Troy Kerr 01-25-2010 09:31 AM

Progressive Overload with Basics
Whether its powerlifting, o-lifts, or running, most programs have a formula to progressively overload the muscles. I was wondering what the thoughts and opinions are on using basics progressions such as the planche, Front and back levers, handstands, l-sit , and manipulating their training volume times.

For example Coach Sommers suggest that one trains the basic movements for 60 seconds of total work. But would starting with 30 seconds one week, and adding 5-10 seconds every 2 weeks be a effective way of training the movements?

Just a thought, wanted to see what you guys thought.

Steven Low 01-25-2010 05:53 PM

Density works.

I've found, in general, a combination of density work and progressing to the next exercise as fast as possible a potent combination for strength.

Basically, practice the next level progression and get as much quality time in + density work for neurological greasing of a very close movement = faster progression than normal.

Very easy to burn out though... wouldn't suggest too many high intensity cycles.

Troy Kerr 01-25-2010 10:29 PM

How would you suggest cycling the load for movements? The only experience I have is with coach sommers 60 sec x4 per week. Are there other effective methods of cycling the movements?

Steven Low 01-26-2010 05:31 PM

What movements are you trying to work? What are your goals?
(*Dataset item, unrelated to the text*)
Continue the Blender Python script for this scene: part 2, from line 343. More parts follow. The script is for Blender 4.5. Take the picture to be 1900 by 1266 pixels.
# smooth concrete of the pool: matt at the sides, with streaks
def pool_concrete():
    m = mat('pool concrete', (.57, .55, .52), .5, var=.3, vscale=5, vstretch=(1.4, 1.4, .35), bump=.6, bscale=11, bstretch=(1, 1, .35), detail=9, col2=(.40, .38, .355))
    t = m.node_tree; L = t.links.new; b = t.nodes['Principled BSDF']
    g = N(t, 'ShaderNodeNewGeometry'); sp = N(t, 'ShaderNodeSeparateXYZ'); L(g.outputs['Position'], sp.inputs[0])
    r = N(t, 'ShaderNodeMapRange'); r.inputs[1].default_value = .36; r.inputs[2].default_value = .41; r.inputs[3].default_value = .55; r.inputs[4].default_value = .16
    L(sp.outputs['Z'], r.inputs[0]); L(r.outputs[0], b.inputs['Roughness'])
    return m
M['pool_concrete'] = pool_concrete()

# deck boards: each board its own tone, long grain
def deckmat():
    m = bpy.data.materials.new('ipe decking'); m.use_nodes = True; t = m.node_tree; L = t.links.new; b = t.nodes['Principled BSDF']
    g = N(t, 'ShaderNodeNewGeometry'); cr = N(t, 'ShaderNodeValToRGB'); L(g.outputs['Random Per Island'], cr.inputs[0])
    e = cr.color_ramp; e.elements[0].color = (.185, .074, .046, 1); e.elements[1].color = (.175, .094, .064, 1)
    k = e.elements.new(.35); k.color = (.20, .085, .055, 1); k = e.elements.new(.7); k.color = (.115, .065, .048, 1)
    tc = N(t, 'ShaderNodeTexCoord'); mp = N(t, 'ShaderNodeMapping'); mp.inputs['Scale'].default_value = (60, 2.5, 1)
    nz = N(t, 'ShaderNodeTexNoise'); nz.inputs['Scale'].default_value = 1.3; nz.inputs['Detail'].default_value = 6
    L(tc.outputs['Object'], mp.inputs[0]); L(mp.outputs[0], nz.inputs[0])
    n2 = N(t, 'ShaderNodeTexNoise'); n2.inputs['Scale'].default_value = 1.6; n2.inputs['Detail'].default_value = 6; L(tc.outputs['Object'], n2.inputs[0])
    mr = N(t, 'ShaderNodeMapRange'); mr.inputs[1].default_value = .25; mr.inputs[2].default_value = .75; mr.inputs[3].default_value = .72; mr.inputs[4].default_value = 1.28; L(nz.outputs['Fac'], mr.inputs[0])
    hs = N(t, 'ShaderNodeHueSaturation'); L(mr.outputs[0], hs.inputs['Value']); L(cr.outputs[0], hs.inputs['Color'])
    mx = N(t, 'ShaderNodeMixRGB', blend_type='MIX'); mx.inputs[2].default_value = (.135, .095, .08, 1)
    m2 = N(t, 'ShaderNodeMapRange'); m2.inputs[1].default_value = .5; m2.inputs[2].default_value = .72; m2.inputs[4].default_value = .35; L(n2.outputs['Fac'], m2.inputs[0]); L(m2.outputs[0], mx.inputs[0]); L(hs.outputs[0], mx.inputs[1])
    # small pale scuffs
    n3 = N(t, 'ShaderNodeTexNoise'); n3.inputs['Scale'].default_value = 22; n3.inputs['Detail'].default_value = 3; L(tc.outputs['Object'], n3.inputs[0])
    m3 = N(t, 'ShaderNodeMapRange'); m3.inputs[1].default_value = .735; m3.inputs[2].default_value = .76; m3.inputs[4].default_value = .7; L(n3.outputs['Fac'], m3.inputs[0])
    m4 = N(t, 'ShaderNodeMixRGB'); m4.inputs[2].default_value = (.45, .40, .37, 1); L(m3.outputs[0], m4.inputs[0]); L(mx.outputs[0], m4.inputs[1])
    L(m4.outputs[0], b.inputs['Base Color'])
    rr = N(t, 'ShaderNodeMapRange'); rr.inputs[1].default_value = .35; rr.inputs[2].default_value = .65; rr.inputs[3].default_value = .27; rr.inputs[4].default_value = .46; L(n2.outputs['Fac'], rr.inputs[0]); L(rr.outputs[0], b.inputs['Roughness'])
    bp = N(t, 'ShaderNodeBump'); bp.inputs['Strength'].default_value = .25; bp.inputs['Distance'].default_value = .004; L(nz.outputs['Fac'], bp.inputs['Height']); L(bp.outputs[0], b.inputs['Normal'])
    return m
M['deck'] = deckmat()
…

I need an idea of what you're doing.

Troy Kerr 01-27-2010 10:29 AM

Right now I am focusing on the basic progression for the planche, back & front lever, l-sit, and handstand. Before I tweaked my back earlier in december I was following M-T-TR-F schedule of 60 seconds of work for each movement followed with a FBE as outlined in the BTGB book. As the workouts progressed over the course of a month I felt as though my progress extremely slow. So I was wondering if there are other methods of effectivle alternating the movements.

For example, during my workout on monday I thought it would be a bit much to do 60 seconds of front lever prog. after being out of the gym for a month. So I did only 30.

So do you think it would be effective to perform each prog. doing only 30 seconds of total work as opposed to 60? Maybe adding an additional 5-10 seconds a week. So week one would be planche, the levers, l-sit 30 seconds of total work, then week two would be 35-40 seconds of work.

Also, at the occurence of my injury I had been following a baseline paleo/zone for a few weeks, I suspect that might of had an influence on the slow progress.

Hope this helps clear up my question.